Na swoim dziesiątym albumie zespół prowadzony przez Joeya Burnsa i Johna Convertino jak nigdy dotąd przybliżył się do muzyki latynoskiej. "El Mirador" buduje przed słuchaczem pustynne klimaty pogranicza amerykańsko-meksykańskiego, pobudza nasze zmysły żywiołowymi rytmami cumbii i kubańskiego son.
Płyta "El Mirador" pokazuje bardziej pogodne oblicze zespołu, choć piosenki przesiąknięte są tęsknotą i miłosnym uniesieniem. Bo taka właśnie jest muzyka latynoska. Z jednej strony radosna, stworzona do tańca i zabawy, z drugiej zaś – rzewna, melancholijna i romantyczna.

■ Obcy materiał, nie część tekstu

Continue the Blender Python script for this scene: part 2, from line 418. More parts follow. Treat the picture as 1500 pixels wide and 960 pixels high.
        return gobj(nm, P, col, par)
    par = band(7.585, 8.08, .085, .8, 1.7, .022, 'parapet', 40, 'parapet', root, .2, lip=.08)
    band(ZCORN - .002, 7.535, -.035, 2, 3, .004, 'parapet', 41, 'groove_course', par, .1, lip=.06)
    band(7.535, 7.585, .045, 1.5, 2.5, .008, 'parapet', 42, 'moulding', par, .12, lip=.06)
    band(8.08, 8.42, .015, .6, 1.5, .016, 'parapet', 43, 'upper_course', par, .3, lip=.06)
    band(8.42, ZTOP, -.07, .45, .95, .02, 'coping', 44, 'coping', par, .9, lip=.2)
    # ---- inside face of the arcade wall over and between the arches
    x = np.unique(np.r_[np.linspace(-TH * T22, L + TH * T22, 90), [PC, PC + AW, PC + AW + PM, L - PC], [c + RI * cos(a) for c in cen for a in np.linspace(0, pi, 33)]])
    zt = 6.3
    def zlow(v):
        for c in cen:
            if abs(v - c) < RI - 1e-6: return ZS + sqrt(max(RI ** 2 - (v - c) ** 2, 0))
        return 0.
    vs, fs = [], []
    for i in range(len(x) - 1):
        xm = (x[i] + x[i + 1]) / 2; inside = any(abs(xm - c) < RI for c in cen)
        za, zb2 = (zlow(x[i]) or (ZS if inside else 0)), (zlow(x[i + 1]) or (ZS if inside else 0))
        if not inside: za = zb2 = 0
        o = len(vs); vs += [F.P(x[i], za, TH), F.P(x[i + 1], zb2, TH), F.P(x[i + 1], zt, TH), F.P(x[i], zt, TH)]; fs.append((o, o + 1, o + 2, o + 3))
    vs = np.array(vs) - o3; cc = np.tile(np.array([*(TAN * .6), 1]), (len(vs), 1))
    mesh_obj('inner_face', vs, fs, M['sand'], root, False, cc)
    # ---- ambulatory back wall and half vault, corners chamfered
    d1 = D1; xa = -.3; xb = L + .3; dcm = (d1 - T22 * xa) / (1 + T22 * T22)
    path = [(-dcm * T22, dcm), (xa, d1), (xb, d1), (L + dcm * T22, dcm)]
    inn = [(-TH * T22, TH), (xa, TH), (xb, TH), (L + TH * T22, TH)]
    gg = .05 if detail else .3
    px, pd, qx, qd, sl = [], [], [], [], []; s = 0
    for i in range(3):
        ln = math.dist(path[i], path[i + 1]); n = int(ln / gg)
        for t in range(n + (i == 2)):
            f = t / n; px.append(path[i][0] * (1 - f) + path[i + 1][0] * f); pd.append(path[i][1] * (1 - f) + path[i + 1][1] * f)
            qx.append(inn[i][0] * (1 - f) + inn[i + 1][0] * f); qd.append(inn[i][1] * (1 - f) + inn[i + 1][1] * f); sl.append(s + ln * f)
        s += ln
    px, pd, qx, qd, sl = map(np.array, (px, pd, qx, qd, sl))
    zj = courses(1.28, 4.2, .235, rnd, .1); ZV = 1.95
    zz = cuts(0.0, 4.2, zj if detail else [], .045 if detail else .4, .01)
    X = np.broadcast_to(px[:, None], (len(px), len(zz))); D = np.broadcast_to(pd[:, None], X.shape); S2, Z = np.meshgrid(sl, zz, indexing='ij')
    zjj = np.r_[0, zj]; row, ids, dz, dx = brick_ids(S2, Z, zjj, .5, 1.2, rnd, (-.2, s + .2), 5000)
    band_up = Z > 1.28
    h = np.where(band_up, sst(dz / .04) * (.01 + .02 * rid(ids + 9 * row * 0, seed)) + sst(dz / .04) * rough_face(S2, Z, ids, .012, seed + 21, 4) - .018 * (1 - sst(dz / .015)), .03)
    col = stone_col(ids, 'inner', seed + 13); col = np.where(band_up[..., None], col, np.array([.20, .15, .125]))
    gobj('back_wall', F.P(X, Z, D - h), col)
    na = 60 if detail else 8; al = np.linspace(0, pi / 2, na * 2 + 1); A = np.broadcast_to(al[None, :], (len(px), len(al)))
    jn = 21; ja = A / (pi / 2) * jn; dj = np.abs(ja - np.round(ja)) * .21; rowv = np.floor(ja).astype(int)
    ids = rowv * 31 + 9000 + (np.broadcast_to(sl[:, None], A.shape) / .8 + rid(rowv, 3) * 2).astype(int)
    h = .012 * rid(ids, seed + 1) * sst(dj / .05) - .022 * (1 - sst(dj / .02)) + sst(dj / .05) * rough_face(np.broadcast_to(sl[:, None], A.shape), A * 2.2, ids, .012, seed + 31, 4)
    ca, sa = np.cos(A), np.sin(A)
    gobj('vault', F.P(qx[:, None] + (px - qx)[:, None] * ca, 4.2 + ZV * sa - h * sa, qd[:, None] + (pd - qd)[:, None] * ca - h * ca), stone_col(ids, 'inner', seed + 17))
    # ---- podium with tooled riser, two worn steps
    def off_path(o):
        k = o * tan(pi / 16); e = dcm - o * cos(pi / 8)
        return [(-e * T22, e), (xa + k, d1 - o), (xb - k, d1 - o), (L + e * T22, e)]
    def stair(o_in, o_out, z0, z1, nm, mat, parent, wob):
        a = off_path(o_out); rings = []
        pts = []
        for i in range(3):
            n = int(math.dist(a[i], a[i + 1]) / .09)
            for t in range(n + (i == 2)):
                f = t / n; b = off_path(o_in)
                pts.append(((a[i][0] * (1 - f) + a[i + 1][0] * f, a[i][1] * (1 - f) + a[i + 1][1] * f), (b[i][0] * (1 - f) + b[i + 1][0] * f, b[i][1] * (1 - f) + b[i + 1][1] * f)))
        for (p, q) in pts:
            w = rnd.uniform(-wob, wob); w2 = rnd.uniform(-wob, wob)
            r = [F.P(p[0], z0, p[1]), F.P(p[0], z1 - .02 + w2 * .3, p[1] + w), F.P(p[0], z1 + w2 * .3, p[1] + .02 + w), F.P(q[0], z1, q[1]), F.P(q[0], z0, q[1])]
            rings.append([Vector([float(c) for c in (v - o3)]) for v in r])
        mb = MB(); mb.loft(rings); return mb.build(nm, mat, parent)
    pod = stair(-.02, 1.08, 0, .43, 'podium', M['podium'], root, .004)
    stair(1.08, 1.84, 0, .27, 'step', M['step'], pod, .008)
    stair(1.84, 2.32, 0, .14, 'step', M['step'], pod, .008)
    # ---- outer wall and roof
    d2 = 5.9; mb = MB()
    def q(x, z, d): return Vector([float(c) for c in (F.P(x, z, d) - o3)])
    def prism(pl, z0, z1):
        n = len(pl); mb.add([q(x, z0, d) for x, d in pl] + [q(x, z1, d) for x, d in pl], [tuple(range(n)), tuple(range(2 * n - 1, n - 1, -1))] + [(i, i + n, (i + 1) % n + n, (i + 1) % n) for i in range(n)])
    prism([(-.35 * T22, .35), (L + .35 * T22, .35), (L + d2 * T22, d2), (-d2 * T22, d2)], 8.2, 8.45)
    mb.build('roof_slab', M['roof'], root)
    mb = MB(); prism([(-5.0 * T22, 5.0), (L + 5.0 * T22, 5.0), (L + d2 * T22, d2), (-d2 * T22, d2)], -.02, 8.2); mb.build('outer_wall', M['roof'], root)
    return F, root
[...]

Słoneczne i ciepłe brzmienie albumu podkreślają aranżacje z wykorzystywanymi w muzyce mariachi trąbkami, akordeonem i gitarą akustyczną. Należy pamiętać jednak, że Calexico to zespół z nurtu alt country, silnie osadzony w indie rocku i całymi garściami czerpiący z Americany. Tak przyrządzony cocktail smakuje wybornie.
Calexico funkcjonują na scenie już od 30 lat i wciąż budują swoją pozycję najważniejszego zespołu działającego przy południowej granicy Stanów Zjednoczonych. Nie są jeszcze tak sławni jak Los Lobos, ale tym albumem zrobili ważny krok w tym kierunku.
Słuchanie "El Mirador" jest równie frapującym zajęciem jak oglądanie filmów Roberta Rodrigueza czy westernów, których akcja rozgrywa się na pograniczu.